::: Supplied records

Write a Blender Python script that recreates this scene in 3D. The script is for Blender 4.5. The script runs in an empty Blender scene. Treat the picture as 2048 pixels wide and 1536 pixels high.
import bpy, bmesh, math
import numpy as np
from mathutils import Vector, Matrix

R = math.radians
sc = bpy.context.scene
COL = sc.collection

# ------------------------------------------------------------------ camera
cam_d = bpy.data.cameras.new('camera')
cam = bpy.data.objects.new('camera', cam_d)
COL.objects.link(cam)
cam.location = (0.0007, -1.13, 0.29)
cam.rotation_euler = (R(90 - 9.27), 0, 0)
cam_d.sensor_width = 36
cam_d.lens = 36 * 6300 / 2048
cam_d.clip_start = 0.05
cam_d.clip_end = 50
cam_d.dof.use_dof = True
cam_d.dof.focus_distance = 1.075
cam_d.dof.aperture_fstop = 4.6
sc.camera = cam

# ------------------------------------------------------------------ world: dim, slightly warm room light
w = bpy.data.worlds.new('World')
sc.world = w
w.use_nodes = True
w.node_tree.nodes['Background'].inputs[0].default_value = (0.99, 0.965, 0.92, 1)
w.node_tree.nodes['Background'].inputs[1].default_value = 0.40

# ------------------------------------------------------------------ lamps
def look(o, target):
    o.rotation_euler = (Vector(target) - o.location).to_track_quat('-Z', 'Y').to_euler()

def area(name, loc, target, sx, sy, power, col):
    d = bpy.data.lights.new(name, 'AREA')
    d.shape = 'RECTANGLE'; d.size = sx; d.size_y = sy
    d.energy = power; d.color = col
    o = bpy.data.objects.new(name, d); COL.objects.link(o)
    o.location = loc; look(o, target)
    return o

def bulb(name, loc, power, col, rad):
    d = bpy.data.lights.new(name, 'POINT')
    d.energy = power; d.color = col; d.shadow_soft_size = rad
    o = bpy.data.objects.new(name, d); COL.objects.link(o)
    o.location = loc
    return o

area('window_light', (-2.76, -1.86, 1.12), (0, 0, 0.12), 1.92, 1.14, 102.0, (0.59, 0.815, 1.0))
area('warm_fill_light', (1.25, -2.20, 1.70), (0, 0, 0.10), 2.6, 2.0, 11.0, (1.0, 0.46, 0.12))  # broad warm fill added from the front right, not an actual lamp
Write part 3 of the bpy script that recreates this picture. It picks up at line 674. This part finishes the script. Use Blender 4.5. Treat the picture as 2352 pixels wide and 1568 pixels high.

::::::

(Exercise instructions): Extract all of the data above and output it character for character.

(Response below):
Write a Blender Python script that recreates this scene in 3D. The script is for Blender 4.5. The script runs in an empty Blender scene. Treat the picture as 2048 pixels wide and 1536 pixels high.
import bpy, bmesh, math
import numpy as np
from mathutils import Vector, Matrix

R = math.radians
sc = bpy.context.scene
COL = sc.collection

# ------------------------------------------------------------------ camera
cam_d = bpy.data.cameras.new('camera')
cam = bpy.data.objects.new('camera', cam_d)
COL.objects.link(cam)
cam.location = (0.0007, -1.13, 0.29)
cam.rotation_euler = (R(90 - 9.27), 0, 0)
cam_d.sensor_width = 36
cam_d.lens = 36 * 6300 / 2048
cam_d.clip_start = 0.05
cam_d.clip_end = 50
cam_d.dof.use_dof = True
cam_d.dof.focus_distance = 1.075
cam_d.dof.aperture_fstop = 4.6
sc.camera = cam

# ------------------------------------------------------------------ world: dim, slightly warm room light
w = bpy.data.worlds.new('World')
sc.world = w
w.use_nodes = True
w.node_tree.nodes['Background'].inputs[0].default_value = (0.99, 0.965, 0.92, 1)
w.node_tree.nodes['Background'].inputs[1].default_value = 0.40

# ------------------------------------------------------------------ lamps
def look(o, target):
    o.rotation_euler = (Vector(target) - o.location).to_track_quat('-Z', 'Y').to_euler()

def area(name, loc, target, sx, sy, power, col):
    d = bpy.data.lights.new(name, 'AREA')
    d.shape = 'RECTANGLE'; d.size = sx; d.size_y = sy
    d.energy = power; d.color = col
    o = bpy.data.objects.new(name, d); COL.objects.link(o)
    o.location = loc; look(o, target)
    return o

def bulb(name, loc, power, col, rad):
    d = bpy.data.lights.new(name, 'POINT')
    d.energy = power; d.color = col; d.shadow_soft_size = rad
    o = bpy.data.objects.new(name, d); COL.objects.link(o)
    o.location = loc
    return o

area('window_light', (-2.76, -1.86, 1.12), (0, 0, 0.12), 1.92, 1.14, 102.0, (0.59, 0.815, 1.0))
area('warm_fill_light', (1.25, -2.20, 1.70), (0, 0, 0.10), 2.6, 2.0, 11.0, (1.0, 0.46, 0.12))  # broad warm fill added from the front right, not an actual lamp
Write part 3 of the bpy script that recreates this picture. It picks up at line 674. This part finishes the script. Use Blender 4.5. Treat the picture as 2352 pixels wide and 1568 pixels high.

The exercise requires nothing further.